# start of Supplied data

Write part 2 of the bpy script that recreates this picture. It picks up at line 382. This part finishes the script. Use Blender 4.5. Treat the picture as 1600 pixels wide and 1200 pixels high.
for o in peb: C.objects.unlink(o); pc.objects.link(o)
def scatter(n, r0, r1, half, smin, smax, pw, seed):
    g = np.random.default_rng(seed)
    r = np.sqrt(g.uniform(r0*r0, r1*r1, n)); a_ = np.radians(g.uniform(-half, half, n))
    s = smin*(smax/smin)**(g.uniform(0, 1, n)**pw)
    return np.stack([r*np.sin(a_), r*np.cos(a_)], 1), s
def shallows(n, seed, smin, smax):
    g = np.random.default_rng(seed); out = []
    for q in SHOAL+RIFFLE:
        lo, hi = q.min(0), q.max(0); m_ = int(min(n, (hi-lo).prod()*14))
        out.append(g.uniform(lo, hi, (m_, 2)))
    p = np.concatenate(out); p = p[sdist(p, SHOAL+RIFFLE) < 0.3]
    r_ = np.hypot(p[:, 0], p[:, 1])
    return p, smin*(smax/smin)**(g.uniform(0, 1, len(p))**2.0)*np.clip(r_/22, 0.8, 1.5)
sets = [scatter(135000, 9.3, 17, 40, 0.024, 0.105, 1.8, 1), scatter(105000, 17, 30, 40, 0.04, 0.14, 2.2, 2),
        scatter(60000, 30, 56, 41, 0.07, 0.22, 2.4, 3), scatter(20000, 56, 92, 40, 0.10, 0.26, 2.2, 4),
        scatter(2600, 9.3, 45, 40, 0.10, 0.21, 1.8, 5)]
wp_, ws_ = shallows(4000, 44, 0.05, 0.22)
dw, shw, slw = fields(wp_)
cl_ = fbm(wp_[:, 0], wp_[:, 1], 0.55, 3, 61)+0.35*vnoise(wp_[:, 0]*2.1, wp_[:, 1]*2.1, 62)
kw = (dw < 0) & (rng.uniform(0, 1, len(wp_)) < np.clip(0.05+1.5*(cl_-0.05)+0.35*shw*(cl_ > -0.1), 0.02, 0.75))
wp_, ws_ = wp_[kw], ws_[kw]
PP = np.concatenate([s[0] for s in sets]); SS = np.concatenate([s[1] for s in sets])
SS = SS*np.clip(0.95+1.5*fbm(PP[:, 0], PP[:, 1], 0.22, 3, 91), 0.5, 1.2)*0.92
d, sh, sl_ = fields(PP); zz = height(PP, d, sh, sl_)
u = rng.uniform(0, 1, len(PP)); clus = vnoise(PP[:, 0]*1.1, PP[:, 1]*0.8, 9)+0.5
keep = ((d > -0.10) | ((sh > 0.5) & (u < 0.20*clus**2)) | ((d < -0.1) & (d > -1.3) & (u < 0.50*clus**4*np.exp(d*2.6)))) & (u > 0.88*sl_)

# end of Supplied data

__Task statement__.
Every line of the material must be returned exactly as it appears.

__Solution__.
Write part 2 of the bpy script that recreates this picture. It picks up at line 382. This part finishes the script. Use Blender 4.5. Treat the picture as 1600 pixels wide and 1200 pixels high.
for o in peb: C.objects.unlink(o); pc.objects.link(o)
def scatter(n, r0, r1, half, smin, smax, pw, seed):
    g = np.random.default_rng(seed)
    r = np.sqrt(g.uniform(r0*r0, r1*r1, n)); a_ = np.radians(g.uniform(-half, half, n))
    s = smin*(smax/smin)**(g.uniform(0, 1, n)**pw)
    return np.stack([r*np.sin(a_), r*np.cos(a_)], 1), s
def shallows(n, seed, smin, smax):
    g = np.random.default_rng(seed); out = []
    for q in SHOAL+RIFFLE:
        lo, hi = q.min(0), q.max(0); m_ = int(min(n, (hi-lo).prod()*14))
        out.append(g.uniform(lo, hi, (m_, 2)))
    p = np.concatenate(out); p = p[sdist(p, SHOAL+RIFFLE) < 0.3]
    r_ = np.hypot(p[:, 0], p[:, 1])
    return p, smin*(smax/smin)**(g.uniform(0, 1, len(p))**2.0)*np.clip(r_/22, 0.8, 1.5)
sets = [scatter(135000, 9.3, 17, 40, 0.024, 0.105, 1.8, 1), scatter(105000, 17, 30, 40, 0.04, 0.14, 2.2, 2),
        scatter(60000, 30, 56, 41, 0.07, 0.22, 2.4, 3), scatter(20000, 56, 92, 40, 0.10, 0.26, 2.2, 4),
        scatter(2600, 9.3, 45, 40, 0.10, 0.21, 1.8, 5)]
wp_, ws_ = shallows(4000, 44, 0.05, 0.22)
dw, shw, slw = fields(wp_)
cl_ = fbm(wp_[:, 0], wp_[:, 1], 0.55, 3, 61)+0.35*vnoise(wp_[:, 0]*2.1, wp_[:, 1]*2.1, 62)
kw = (dw < 0) & (rng.uniform(0, 1, len(wp_)) < np.clip(0.05+1.5*(cl_-0.05)+0.35*shw*(cl_ > -0.1), 0.02, 0.75))
wp_, ws_ = wp_[kw], ws_[kw]
PP = np.concatenate([s[0] for s in sets]); SS = np.concatenate([s[1] for s in sets])
SS = SS*np.clip(0.95+1.5*fbm(PP[:, 0], PP[:, 1], 0.22, 3, 91), 0.5, 1.2)*0.92
d, sh, sl_ = fields(PP); zz = height(PP, d, sh, sl_)
u = rng.uniform(0, 1, len(PP)); clus = vnoise(PP[:, 0]*1.1, PP[:, 1]*0.8, 9)+0.5
keep = ((d > -0.10) | ((sh > 0.5) & (u < 0.20*clus**2)) | ((d < -0.1) & (d > -1.3) & (u < 0.50*clus**4*np.exp(d*2.6)))) & (u > 0.88*sl_)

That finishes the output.